Deep, soulful writing forces us to address the emotions we often stifle and wish to ignore. It’s easy to bury these emotions. So we tuck them away to avoid confronting things that may cause us discomfort, pain and heartache. But when we put pen on paper and write from a place of truth, we force them to the fore.

Truth. What is truth? What is your truth? 

On my 34th birthday, I had an emotional conversation with my uncle, my deceased father’s brother. It was the first conversation we’d had since my dad’s death thirteen years earlier. The conversation was raw, emotional and accompanied by much sobbing. Throughout the conversation, he tried to show me that many of the things I felt about my father and his side of the family, on his abandonment of his children and the part I felt his family played in it, were not true. When I decided to set my emotions aside and hear him, hear him without judgment, hear him without bringing my own beliefs and perceptions into the conversation, I realized that although much of what he was saying rang true. But the reality is my truth is my truth. My lived truth, how the things I experienced made me feel, was my truth. 

The fact is, we all have our version of the truth. My uncle’s truth was his. My truth was mine. And the things I lived through because my father walked away from his family could not be denied. They were true to me.

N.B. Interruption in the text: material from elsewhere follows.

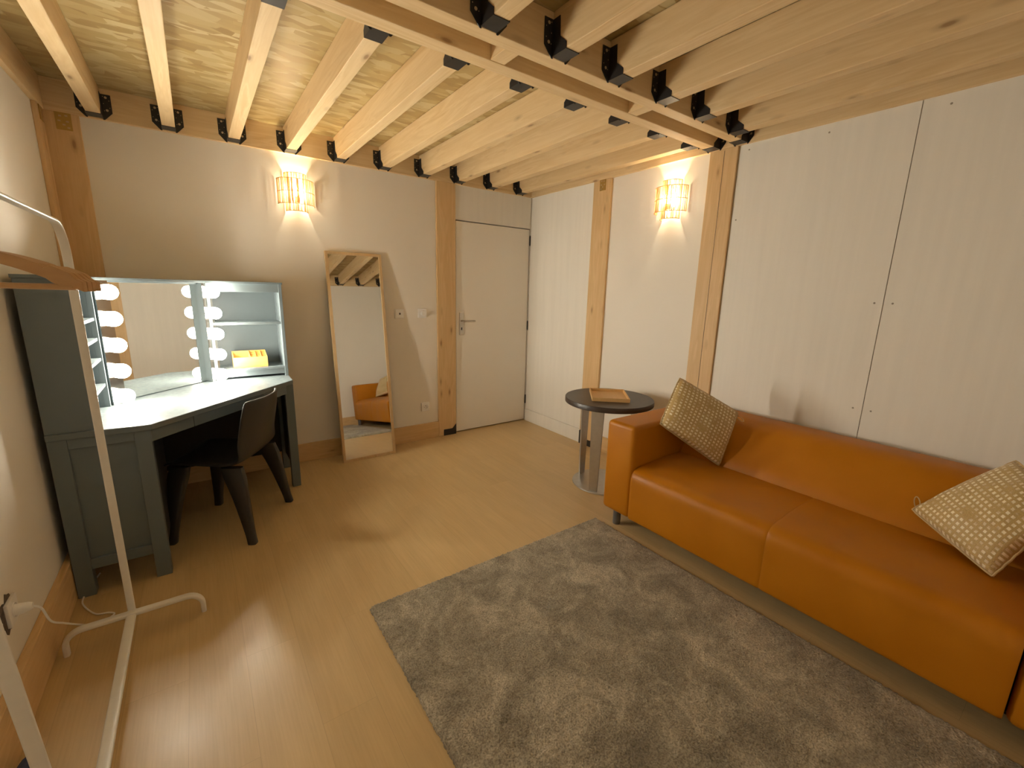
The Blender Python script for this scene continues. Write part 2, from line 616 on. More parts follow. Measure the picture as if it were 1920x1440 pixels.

Don’t let anyone’s truth stifle you from expressing yours. You may not want a sit down as my uncle and I had, confronting face to face, but you can always get it out on paper. And don’t let your truth or anyone’s keep you from writing the things on your heart. Lean into the discomfort that can come from telling your story. It may be hard at first  but the act of putting pen on paper and offloading, could be the single most powerful thing you can do for yourself. Give yourself liberally to the process. When you begin to write from your depths, do it with abandonment, without fear, without concern that someone may find your writing. Be all in. Because at the heart of it, your writing is for you. You’re not writing for anyone’s approval and you’re not writing to get a book deal (at least not now). You’re writing your way out of the pain, shame, frustration, secrets, heartbreak and possibly more. Writing is your way to deal with and process the things you may carry and there is no shame in that.

You’ve got a right to write. Embrace it because you’re story needs telling, if only to yourself.